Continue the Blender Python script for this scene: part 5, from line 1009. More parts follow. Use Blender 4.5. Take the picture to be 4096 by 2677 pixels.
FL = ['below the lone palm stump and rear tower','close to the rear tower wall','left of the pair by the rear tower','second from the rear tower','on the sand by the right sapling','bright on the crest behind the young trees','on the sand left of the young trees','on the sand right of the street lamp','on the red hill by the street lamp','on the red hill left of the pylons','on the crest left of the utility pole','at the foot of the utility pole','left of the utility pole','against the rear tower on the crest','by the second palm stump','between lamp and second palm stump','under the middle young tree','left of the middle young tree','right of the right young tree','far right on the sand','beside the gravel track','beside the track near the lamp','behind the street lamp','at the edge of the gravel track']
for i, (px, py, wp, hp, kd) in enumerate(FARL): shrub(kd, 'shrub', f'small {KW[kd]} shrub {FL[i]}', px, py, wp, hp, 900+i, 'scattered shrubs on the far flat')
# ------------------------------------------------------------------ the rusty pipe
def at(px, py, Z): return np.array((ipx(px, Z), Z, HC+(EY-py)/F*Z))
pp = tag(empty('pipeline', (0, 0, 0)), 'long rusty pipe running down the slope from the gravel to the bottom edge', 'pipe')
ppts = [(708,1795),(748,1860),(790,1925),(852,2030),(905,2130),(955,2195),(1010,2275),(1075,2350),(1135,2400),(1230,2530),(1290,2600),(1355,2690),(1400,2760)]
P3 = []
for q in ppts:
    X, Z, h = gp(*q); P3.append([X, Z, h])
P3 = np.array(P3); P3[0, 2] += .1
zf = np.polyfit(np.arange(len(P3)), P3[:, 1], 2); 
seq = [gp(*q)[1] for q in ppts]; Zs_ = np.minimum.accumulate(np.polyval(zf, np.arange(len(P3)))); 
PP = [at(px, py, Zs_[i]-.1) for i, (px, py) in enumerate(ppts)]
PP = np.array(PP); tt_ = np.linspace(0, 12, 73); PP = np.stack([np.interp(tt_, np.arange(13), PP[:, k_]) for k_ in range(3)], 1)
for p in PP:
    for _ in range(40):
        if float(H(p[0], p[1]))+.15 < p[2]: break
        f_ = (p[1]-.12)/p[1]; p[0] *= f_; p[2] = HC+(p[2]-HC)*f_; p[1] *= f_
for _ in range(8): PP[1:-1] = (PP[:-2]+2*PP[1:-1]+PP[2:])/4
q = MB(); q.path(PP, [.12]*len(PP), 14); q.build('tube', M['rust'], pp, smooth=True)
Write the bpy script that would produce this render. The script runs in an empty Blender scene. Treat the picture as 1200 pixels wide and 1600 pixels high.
*****
## To be done
Exact output of every entry is required.

## Task response
Continue the Blender Python script for this scene: part 5, from line 1009. More parts follow. Use Blender 4.5. Take the picture to be 4096 by 2677 pixels.
FL = ['below the lone palm stump and rear tower','close to the rear tower wall','left of the pair by the rear tower','second from the rear tower','on the sand by the right sapling','bright on the crest behind the young trees','on the sand left of the young trees','on the sand right of the street lamp','on the red hill by the street lamp','on the red hill left of the pylons','on the crest left of the utility pole','at the foot of the utility pole','left of the utility pole','against the rear tower on the crest','by the second palm stump','between lamp and second palm stump','under the middle young tree','left of the middle young tree','right of the right young tree','far right on the sand','beside the gravel track','beside the track near the lamp','behind the street lamp','at the edge of the gravel track']
for i, (px, py, wp, hp, kd) in enumerate(FARL): shrub(kd, 'shrub', f'small {KW[kd]} shrub {FL[i]}', px, py, wp, hp, 900+i, 'scattered shrubs on the far flat')
# ------------------------------------------------------------------ the rusty pipe
def at(px, py, Z): return np.array((ipx(px, Z), Z, HC+(EY-py)/F*Z))
pp = tag(empty('pipeline', (0, 0, 0)), 'long rusty pipe running down the slope from the gravel to the bottom edge', 'pipe')
ppts = [(708,1795),(748,1860),(790,1925),(852,2030),(905,2130),(955,2195),(1010,2275),(1075,2350),(1135,2400),(1230,2530),(1290,2600),(1355,2690),(1400,2760)]
P3 = []
for q in ppts:
    X, Z, h = gp(*q); P3.append([X, Z, h])
P3 = np.array(P3); P3[0, 2] += .1
zf = np.polyfit(np.arange(len(P3)), P3[:, 1], 2); 
seq = [gp(*q)[1] for q in ppts]; Zs_ = np.minimum.accumulate(np.polyval(zf, np.arange(len(P3)))); 
PP = [at(px, py, Zs_[i]-.1) for i, (px, py) in enumerate(ppts)]
PP = np.array(PP); tt_ = np.linspace(0, 12, 73); PP = np.stack([np.interp(tt_, np.arange(13), PP[:, k_]) for k_ in range(3)], 1)
for p in PP:
    for _ in range(40):
        if float(H(p[0], p[1]))+.15 < p[2]: break
        f_ = (p[1]-.12)/p[1]; p[0] *= f_; p[2] = HC+(p[2]-HC)*f_; p[1] *= f_
for _ in range(8): PP[1:-1] = (PP[:-2]+2*PP[1:-1]+PP[2:])/4
q = MB(); q.path(PP, [.12]*len(PP), 14); q.build('tube', M['rust'], pp, smooth=True)
Write the bpy script that would produce this render. The script runs in an empty Blender scene. Treat the picture as 1200 pixels wide and 1600 pixels high.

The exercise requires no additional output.